Cada tanto un pueblo pare un artista capaz de representar destellos de la divinidad. El único límite que tiene el artista para la creación es él mismo; pues, recordemos, el poder es mecenas de las grandes obras; cuando valen la pena de ser monumental, la sociedad misma erige su cuerpo. En la Colombia, en Antioquia, tenemos el propio, uno prolífico, un escultor en serie, de lo público: Rodrigo Arenas Betancourt, cuyos bronces, gigantes, melodramáticos y espectaculares, brillan en ciudades a lo largo y ancho de la geografía colombiana contando la epopeya.
Por cierto, ¿en qué momento los humanos nos apartamos del espacio natural, y optamos por sobrevivir en medio de un simulacro?
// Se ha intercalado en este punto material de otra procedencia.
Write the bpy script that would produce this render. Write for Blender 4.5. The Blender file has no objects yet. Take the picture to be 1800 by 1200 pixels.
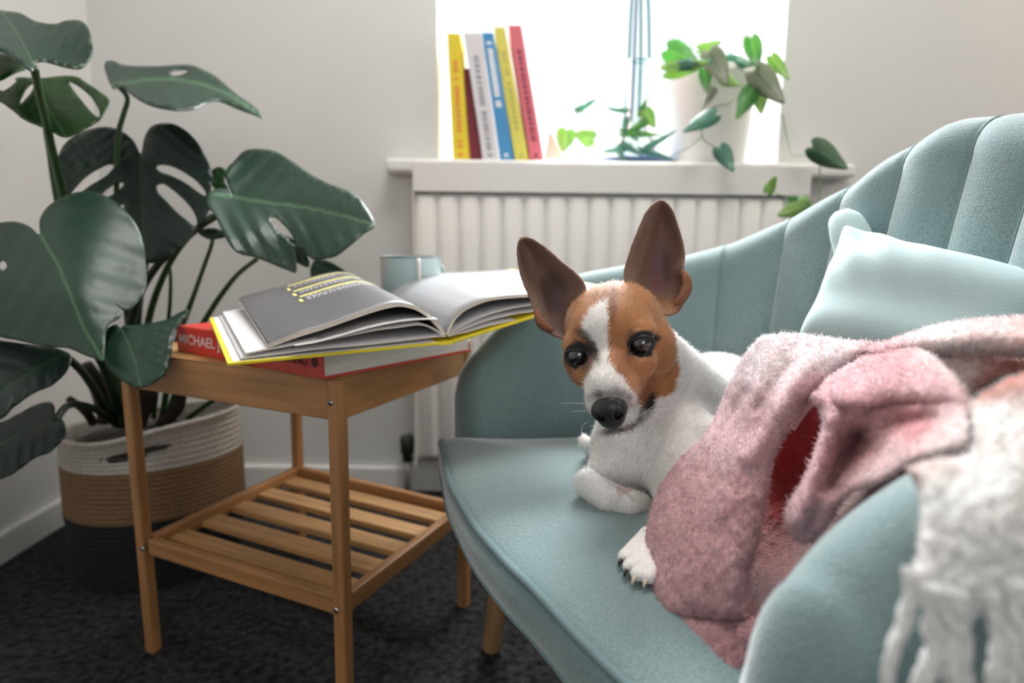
import bpy, bmesh, math, random
import numpy as np
from mathutils import Vector, Matrix
from mathutils.geometry import delaunay_2d_cdt

random.seed(7); RNG = np.random.default_rng(7)
scene = bpy.context.scene
COL = scene.collection

# ------------------------------------------------------------------ camera, sky, lights, exposure
CF, CP, CH, CR = 1200.0, 0.147, 0.607, 0.012      # focal length in px of an 1800 px frame, pitch, height, roll
cam_data = bpy.data.cameras.new('camera'); cam = bpy.data.objects.new('camera', cam_data); COL.objects.link(cam)
fw = Vector((0, math.cos(CP), -math.sin(CP))); up0 = Vector((0, math.sin(CP), math.cos(CP))); rt0 = Vector((1, 0, 0))
rt = rt0 * math.cos(CR) + up0 * math.sin(CR); up = up0 * math.cos(CR) - rt0 * math.sin(CR)
cam.matrix_world = Matrix(((rt.x, up.x, -fw.x, 0), (rt.y, up.y, -fw.y, 0), (rt.z, up.z, -fw.z, CH), (0, 0, 0, 1)))
cam_data.sensor_width = 36; cam_data.lens = 24; cam_data.clip_start = 0.02
cam_data.dof.use_dof = True; cam_data.dof.focus_distance = 0.625; cam_data.dof.aperture_fstop = 3.6
scene.camera = cam

world = bpy.data.worlds.new('overcast_sky'); scene.world = world; world.use_nodes = True
wn = world.node_tree; bg = wn.nodes['Background']
bg.inputs[0].default_value = (0.94, 0.98, 1.0, 1); bg.inputs[1].default_value = 1.45

def area_light(name, loc, target, sx, sy, power, color):
    l = bpy.data.lights.new(name, 'AREA'); l.shape = 'RECTANGLE'; l.size = sx; l.size_y = sy; l.energy = power; l.color = color
    o = bpy.data.objects.new(name, l); COL.objects.link(o); o.location = loc
    o.rotation_euler = (Vector(target) - Vector(loc)).to_track_quat('-Z', 'Y').to_euler(); return o
# daylight falling through the window over the radiator
area_light('window_daylight', (0.45, 2.6, 2.15), (0.2, 0.9, 0.5), 1.6, 1.2, 320, (0.93, 0.97, 1.0))
area_light('rear_window_daylight', (0.3, -2.42, 1.6), (0.3, 0, 1.3), 1.1, 1.0, 9, (0.95, 0.98, 1.0))
area_light('overhead_fill', (0.15, 0.90, 2.30), (0.15, 0.95, 0), 0.7, 0.7, 21, (1.0, 0.97, 0.93))  # unseen overhead fill, added so the upper walls and tops come out brighter
area_light('warm_wall_fill', (2.3, 0.75, 1.75), (1.2, 1.6, 1.0), 0.4, 0.4, 12, (1.0, 0.84, 0.70))  # added out-of-frame fill that warms the right-hand wall
scene.view_settings.view_transform = 'Standard'; scene.view_settings.look = 'None'
scene.view_settings.exposure = 0.0; scene.view_settings.gamma = 1.0; scene.view_settings.use_curve_mapping = False
scene.cycles.max_bounces = 8; scene.cycles.diffuse_bounces = 5; scene.cycles.sample_clamp_indirect = 6

# ------------------------------------------------------------------ pixel helpers: a viewing ray met at a real depth, height or plane
def ray(px, py):
    px = np.asarray(px, float); py = np.asarray(py, float)
    u, v = px - 900, py - 600
    U = u * math.cos(CR) + v * math.sin(CR); V = -u * math.sin(CR) + v * math.cos(CR)
    x, z = U / CF, -V / CF
    return np.stack([x, math.cos(CP) + z * math.sin(CP), -math.sin(CP) + z * math.cos(CP)], -1)
CO = np.array([0, 0, CH])
def atY(px, py, y): d = ray(px, py); return CO + d * (np.asarray(y, float) / d[..., 1])[..., None]
def atZ(px, py, z): d = ray(px, py); return CO + d * ((z - CH) / d[..., 2])[..., None]
def to_px(P):
    Q = np.asarray(P, float) - CO
    d = Q[..., 1] * math.cos(CP) - Q[..., 2] * math.sin(CP); u = Q[..., 1] * math.sin(CP) + Q[..., 2] * math.cos(CP)
    U = CF * Q[..., 0] / d; V = -CF * u / d
    return 900 + U * math.cos(CR) - V * math.sin(CR), 600 + U * math.sin(CR) + V * math.cos(CR)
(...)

Vivimos enjaulados en nuestros cubículos, víctimas de la dominación y maniatados por papeles, convertidos en atracciones de circo, uno construido por nosotros mismos.
Imagino que somos corrientes de personas rodeando cíclicamente cuadrados y cuadras, algunas grandes y otras más pequeñas, aunque bóvedas igualmente. Despertamos en nuestro preciado cubículo, que a su vez contiene cubículos aún más pequeños, salimos y nos transportamos en rectángulos rodantes hasta llegar al cubículo donde trabajamos para poder pagar nuestra vida en medio de cuadros de cemento. Hasta que, finalmente, yacemos en una tumba ya cuadrada.